Peyton Can’t Throw Anymore – As a corollary to that last entry, you’ll also see that maybe it’s better if Peyton finds some more of that stuff. When he drops back to pass, you’ll be expecting to see the ball zip like it used to but instead it wobbles out like an oversized water balloon.

I can’t figure out, if it’s the end or beginning

Fast Starts, Slow Finishes – If you look at Carolina’s last three games, they have outscored opponents 79-10 in the first half. Denver on the other hand tends to win plodding boring games with a lot more threes than sevens in the box score. In other words, either this one drags out in a slow burner or it’s over before the first quarter ever comes to a close.

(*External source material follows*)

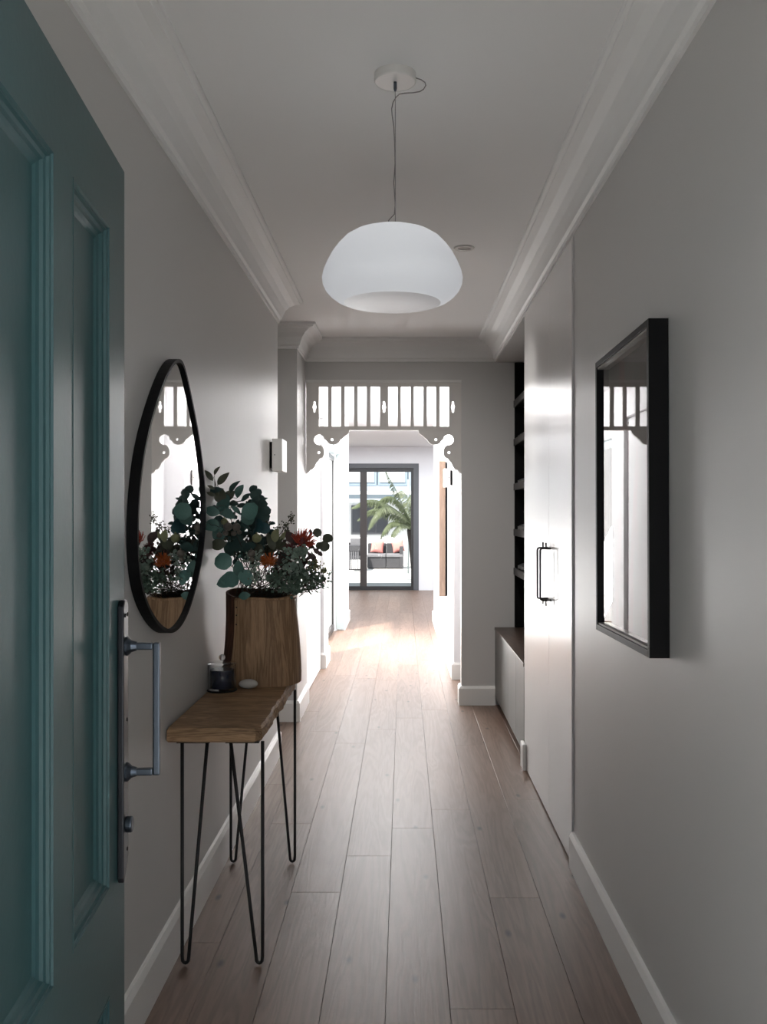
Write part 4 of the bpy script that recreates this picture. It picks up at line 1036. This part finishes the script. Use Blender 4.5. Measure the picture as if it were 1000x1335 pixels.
# small-leaved fillers: each spray has one part of massed tiny leaves
def filler(name, label, blobs, leafs, mk, kind='oval', size=.011, n=70, dy=-.03, stems=4, cat='foliage', seed=1, up=.4):
    rr = random.Random(seed)
    t = thing(name, label, cat, tuple(sprig_root()), 'foliage stems in the wooden vessel'); o = Vector(t.location)
    bm = bmesh.new(); bs = bmesh.new()
    for (u, v, ru, rv) in blobs:
        c0 = crop(u, v, dy); sx, sz = ru*.19*3.5/FPX, rv*.19*3.5/FPX
        for s in range(stems):
            e = c0+Vector((rr.uniform(-.7, .7)*sx, rr.uniform(-.04, .04), rr.uniform(-.2, .8)*sz))-o
            P = catmull_open([Vector((0, 0, 0)), Vector((MOUTH.x+rr.uniform(-.08, .10), MOUTH.y+rr.uniform(-.08, 0), MOUTH.z+.02))-o, (c0-o)+Vector((rr.uniform(-.5, .5)*sx-.01, 0, -sz*.8)), e], 4)
            tube(bs, P, .0012, 4)
        for i in range(n):
            c = c0+Vector((rr.gauss(0, .5)*sx, rr.gauss(0, .5)*min(sx, sz, .05), rr.gauss(0, .5)*sz))-o
            d = Vector((rr.gauss(0, 1), rr.gauss(0, .7), rr.gauss(up, 1))).normalized(); f = Vector((rr.gauss(0, .6), -1, rr.gauss(.4, .5))); x = d.cross(f).normalized(); L_ = size*rr.uniform(.6, 1.3)
            wd = L_*{'oval': .38, 'round': .5, 'needle': .07}[kind]
            nn = x.cross(d)*L_*.12
            vv = [bm.verts.new(p) for p in (c, c+d*L_*.35+x*wd+nn, c+d*L_*.75+x*wd*.7+nn, c+d*L_, c+d*L_*.75-x*wd*.7+nn, c+d*L_*.35-x*wd+nn)]; bm.faces.new(vv)
    build('stem', bs, M['stem'], t)
    f_ = build(leafs, bm, M[mk], t); f_['kind'] = 'stuff'
filler('sage_filler', 'grey-green small-leaved cluster low on the left of the bouquet front', [(415, 670, 70, 45), (400, 790, 55, 60)], 'leaves', 'sage', 'round', .013, 70, -.08, seed=2)
filler('sage_filler', 'grey-green rosette cluster in front below the red flower', [(665, 735, 90, 55), (700, 630, 80, 35)], 'leaves', 'sage', 'round', .015, 90, -.09, seed=3)
filler('sage_filler', 'mid-green clustered foliage at bottom centre right above the rim', [(560, 820, 90, 60), (640, 880, 100, 45)], 'leaves', 'sage_dark', 'round', .014, 110, -.08, seed=4)
filler('sage_filler', 'dense green tuft hanging over the right side of the vessel', [(800, 815, 110, 65), (720, 800, 90, 80)], 'leaves', 'sage_dark', 'oval', .012, 260, -.04, seed=5)
filler('needle_sprig', 'fine needle-leaved sprig spilling at lower right', [(850, 830, 70, 60), (760, 885, 90, 25)], 'needles', 'sage_dark', 'needle', .022, 90, -.03, seed=6)
filler('seed_sprig', 'tiny-leaved sprig poking up behind the red flower', [(650, 405, 22, 40), (615, 450, 25, 40), (628, 490, 15, 40)], 'leaves', 'leaf_olive', 'oval', .009, 30, .02, 1, seed=7)
filler('seed_sprig', 'thin budded sprig rising beside the dark eucalyptus', [(497, 440, 14, 30), (555, 478, 20, 35), (500, 480, 6, 30)], 'leaves', 'leaf_olive', 'oval', .008, 24, .02, 1, seed=8)
filler('wax_flower_sprig', 'yellow-green tiny blossom sprig at far right edge', [(825, 730, 50, 35), (880, 760, 25, 12)], 'blossoms', 'pod', 'oval', .009, 70, -.05, 2, seed=9)
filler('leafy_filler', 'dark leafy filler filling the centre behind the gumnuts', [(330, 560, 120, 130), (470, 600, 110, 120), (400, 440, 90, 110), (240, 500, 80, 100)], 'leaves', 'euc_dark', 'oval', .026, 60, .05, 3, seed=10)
filler('leafy_filler', 'brown-plum leafy filler filling the right half behind the flowers', [(640, 640, 110, 110), (760, 700, 90, 80), (590, 740, 110, 80)], 'leaves', 'leaf_brown', 'oval', .022, 60, .05, 4, seed=11)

Come on boys and wager if you have got the mind
If you got a dollar boys lay it on the line
Hand me my old guitar pass the whiskey round
Want you to tell everybody you meet the Candyman’s in town

The Prop Bets – Finally, just like Deadheads loved the conversations of calling the “Truckin’” opener, the “U.S. Blues” encore on the 4th of July, or the “Attics” to close the book on the Grateful Dead forever in the final encore, football fans and degenerate gamblers will try their hand at correctly predicting every possible detail of Super Bowl 50.

You can bet on just about anything Super Bowl related from the basic prop bets like the coin toss and who will sing the national anthem, to far-out oddities like if anybody will catch on fire during the halftime show, if we’ll see a burning effigy of 49ers GM Trent Baalke, or if anyone will parachute into the stadium (surprisingly low odds at 9:1).

My personal recommendation is to take the over on the times someone says the “greatest of all time.” This bet is set crazy low at just 3.5 times. I’d take the over on that all day, we’ll hit 3.5 by the end of the first drive.